AP: There is something really powerful when our bodies engage and respond to emotions. Particularly, as colonized subjects, when we feel and when we name those feelings, we are directly speaking to the structures of empire and settlement. Rage is definitely a way to speak back, to fight back and to reiterate my comrades. As long as we are not perpetuating white nationalist anger, rage is an incredible tool. I have learned this rage from my elders, my own spirit and from young people around me who, when they realize that something is wrong, they listen to their anger, a feeling I wasn’t allowed to feel when young.
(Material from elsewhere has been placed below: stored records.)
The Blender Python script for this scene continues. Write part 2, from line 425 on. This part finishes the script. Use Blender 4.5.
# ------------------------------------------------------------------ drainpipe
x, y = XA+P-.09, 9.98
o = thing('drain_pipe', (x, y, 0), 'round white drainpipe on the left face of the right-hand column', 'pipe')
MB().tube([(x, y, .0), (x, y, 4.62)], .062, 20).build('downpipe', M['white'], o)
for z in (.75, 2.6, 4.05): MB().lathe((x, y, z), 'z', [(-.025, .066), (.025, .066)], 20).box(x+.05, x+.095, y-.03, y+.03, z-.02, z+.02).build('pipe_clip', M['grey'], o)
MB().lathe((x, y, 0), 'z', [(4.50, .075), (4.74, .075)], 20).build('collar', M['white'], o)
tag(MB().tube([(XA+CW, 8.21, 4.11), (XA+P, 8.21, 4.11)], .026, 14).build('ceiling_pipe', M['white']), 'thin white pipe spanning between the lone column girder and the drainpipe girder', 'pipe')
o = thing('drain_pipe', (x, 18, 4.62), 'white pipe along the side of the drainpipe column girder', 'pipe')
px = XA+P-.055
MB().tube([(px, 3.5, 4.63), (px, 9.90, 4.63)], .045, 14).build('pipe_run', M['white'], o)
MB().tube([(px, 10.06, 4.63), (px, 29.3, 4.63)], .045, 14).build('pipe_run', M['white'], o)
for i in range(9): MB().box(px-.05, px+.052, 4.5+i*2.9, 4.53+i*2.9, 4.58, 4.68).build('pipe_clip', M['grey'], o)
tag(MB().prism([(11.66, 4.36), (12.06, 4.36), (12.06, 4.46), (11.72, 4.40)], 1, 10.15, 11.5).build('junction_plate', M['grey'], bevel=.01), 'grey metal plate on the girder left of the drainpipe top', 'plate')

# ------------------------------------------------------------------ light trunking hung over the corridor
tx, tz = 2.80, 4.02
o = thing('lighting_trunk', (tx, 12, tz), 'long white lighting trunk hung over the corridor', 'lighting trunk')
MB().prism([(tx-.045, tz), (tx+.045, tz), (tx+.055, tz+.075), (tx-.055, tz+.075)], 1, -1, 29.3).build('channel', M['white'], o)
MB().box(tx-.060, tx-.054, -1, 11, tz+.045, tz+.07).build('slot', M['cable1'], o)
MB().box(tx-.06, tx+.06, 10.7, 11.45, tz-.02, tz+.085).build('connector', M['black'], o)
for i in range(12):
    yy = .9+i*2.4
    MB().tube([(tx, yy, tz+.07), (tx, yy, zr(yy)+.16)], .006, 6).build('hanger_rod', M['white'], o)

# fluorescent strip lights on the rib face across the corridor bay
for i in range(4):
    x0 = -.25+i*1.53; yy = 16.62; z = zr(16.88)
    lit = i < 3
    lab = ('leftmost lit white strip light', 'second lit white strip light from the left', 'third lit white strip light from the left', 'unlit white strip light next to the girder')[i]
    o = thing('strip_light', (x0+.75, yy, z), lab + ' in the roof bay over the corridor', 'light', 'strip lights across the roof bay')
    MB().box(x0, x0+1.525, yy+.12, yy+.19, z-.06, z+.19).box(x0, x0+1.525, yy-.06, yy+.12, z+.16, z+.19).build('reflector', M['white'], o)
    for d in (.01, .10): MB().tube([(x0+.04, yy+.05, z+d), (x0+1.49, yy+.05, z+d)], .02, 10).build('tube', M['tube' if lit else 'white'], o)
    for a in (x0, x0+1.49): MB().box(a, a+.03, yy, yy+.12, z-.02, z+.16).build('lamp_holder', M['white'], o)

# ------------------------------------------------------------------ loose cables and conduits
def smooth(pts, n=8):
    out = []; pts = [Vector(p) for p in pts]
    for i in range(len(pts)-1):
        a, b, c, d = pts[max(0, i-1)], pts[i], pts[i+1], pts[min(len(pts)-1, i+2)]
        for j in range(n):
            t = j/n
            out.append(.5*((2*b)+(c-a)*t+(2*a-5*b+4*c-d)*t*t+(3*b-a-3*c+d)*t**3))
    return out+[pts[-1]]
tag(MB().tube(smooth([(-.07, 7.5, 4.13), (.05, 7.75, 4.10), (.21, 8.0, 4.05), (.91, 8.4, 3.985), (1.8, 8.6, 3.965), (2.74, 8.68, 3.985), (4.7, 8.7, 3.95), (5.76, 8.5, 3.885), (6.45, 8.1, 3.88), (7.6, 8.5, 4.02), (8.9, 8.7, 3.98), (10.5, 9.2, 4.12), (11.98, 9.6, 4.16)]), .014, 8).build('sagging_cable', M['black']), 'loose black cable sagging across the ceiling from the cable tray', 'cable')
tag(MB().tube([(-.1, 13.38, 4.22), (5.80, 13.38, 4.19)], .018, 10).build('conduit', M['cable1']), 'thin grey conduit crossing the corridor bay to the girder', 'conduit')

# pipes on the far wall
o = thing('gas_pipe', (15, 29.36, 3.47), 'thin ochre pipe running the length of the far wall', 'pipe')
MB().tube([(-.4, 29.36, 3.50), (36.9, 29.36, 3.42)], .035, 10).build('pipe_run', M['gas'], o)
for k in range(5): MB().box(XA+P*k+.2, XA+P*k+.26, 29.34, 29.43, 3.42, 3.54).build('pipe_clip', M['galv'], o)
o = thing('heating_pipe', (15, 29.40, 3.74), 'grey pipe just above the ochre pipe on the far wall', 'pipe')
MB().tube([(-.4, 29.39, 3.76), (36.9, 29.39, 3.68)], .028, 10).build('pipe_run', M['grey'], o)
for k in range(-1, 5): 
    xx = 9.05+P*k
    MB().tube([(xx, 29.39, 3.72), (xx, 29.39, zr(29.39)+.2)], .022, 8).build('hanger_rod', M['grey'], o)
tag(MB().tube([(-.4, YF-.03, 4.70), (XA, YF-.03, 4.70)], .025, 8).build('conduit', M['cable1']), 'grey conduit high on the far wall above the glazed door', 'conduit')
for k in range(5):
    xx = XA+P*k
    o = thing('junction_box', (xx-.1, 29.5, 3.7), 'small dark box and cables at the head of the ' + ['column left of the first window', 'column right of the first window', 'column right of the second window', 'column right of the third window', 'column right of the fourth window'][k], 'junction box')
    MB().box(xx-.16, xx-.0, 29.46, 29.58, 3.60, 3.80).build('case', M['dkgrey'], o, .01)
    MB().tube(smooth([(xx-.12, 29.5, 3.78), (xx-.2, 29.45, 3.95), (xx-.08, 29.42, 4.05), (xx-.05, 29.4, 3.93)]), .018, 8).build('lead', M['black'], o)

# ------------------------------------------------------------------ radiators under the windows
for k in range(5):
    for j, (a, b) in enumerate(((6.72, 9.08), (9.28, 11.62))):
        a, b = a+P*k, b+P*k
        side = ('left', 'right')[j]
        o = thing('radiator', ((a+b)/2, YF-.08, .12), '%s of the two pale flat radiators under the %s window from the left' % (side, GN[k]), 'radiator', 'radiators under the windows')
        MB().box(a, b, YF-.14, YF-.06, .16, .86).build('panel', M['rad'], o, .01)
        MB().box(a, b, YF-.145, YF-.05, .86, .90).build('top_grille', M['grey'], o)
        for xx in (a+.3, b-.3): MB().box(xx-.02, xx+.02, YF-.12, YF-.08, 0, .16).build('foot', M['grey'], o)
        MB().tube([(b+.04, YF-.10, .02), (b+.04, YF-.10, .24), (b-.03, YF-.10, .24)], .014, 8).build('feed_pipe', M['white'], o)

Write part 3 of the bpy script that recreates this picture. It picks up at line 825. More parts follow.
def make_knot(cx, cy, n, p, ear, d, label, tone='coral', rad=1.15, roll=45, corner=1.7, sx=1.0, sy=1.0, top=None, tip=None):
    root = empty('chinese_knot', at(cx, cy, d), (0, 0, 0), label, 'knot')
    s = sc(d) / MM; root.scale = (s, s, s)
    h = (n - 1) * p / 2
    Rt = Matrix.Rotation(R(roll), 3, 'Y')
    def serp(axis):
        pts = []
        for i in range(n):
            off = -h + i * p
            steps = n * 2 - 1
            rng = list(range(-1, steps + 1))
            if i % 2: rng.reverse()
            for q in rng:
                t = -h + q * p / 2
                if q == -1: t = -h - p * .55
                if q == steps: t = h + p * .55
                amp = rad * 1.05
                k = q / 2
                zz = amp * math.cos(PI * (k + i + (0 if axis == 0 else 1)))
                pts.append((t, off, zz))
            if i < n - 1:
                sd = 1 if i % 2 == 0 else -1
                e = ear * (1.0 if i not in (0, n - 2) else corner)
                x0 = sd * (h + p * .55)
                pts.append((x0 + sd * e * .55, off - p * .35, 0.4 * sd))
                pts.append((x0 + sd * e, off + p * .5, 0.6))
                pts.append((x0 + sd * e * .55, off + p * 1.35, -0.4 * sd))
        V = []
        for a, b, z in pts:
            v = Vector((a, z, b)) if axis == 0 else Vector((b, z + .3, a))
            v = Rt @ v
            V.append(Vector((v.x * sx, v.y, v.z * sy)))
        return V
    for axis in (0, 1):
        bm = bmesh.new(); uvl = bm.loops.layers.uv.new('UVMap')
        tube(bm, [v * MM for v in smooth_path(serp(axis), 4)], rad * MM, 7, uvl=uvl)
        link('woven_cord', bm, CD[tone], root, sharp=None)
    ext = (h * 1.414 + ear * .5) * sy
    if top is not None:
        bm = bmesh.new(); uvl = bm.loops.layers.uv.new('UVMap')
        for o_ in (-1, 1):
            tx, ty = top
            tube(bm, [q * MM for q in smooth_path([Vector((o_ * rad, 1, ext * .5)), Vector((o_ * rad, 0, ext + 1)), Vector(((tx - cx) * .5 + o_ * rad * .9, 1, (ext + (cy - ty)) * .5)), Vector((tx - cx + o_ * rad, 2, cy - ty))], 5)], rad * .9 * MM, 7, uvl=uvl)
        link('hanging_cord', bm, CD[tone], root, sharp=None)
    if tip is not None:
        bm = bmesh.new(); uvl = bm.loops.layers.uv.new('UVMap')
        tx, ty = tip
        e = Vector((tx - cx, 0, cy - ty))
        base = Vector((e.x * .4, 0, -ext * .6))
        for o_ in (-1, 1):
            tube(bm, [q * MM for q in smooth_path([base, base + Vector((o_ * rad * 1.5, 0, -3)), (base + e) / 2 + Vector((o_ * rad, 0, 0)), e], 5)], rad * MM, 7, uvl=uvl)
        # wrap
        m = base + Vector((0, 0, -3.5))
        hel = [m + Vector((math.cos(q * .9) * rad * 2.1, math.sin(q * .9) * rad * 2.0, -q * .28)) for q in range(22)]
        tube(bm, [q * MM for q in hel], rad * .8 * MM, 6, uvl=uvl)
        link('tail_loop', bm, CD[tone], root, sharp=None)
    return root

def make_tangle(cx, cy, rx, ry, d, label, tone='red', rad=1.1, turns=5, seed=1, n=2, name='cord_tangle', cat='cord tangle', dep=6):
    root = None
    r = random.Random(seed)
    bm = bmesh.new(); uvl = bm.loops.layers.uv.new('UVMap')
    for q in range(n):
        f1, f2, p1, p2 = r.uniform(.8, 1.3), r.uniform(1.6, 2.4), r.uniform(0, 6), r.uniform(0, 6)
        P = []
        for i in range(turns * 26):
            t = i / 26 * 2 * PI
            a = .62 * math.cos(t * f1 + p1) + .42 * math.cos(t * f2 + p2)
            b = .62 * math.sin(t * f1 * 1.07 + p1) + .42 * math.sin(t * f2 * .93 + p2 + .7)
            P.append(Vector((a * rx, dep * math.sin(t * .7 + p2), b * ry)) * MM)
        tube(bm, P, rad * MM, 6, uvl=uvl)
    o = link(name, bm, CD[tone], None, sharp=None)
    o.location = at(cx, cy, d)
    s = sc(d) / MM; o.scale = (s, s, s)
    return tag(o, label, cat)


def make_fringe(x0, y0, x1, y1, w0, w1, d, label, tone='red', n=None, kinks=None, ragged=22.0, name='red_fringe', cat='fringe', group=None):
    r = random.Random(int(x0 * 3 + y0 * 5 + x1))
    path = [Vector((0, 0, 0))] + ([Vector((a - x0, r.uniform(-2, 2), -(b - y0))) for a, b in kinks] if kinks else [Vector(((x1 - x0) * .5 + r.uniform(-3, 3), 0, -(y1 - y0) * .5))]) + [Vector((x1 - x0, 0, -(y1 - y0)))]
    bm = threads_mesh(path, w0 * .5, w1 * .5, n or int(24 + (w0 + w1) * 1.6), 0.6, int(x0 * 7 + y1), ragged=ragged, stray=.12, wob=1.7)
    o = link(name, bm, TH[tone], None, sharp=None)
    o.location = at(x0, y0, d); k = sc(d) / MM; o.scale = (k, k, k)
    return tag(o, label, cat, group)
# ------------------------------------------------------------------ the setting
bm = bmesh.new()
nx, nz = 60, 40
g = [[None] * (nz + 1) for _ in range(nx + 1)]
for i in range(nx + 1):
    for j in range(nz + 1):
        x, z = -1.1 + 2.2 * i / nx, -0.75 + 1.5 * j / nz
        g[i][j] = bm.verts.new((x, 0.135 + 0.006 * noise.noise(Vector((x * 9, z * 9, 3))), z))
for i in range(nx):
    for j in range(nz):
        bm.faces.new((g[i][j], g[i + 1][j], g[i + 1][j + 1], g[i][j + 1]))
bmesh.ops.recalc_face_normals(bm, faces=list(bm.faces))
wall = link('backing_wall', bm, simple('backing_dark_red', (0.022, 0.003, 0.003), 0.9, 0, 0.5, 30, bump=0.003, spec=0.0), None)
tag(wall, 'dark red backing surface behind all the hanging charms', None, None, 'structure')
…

One of the ways to be together is to figure out what it means for each individual of us to be a better relative to one another. Recently, I was hearing Lee Rayfort talk about the violence that Black women experience. At one point, she said, “sometimes I have to remember that although I am a Black woman, I’m sometimes not the most oppressed person in that space at that exact moment.” I’ve been thinking around this, especially as we navigate different intersections and the way in which we all have experiences of oppression. What it means to be a better relative in these times? Having a relation to our emotions is a place to start, because our bodies know when something is not right, when something is inherently causing us, or our communities, violence. Another aspect on this is to speak our emotions out loud, normalize conversations around anger, joy, mourning, depression, love… To develop a grammar of how we feel, why we feel, when we recognize that feeling, and what that feeling has activated in us. I don’t think anger is a negative thing at all, emotions like that are tools that coloniality has tried to fool us into believing that we can’t have a right to. Feelings are a critical knowledge for the future.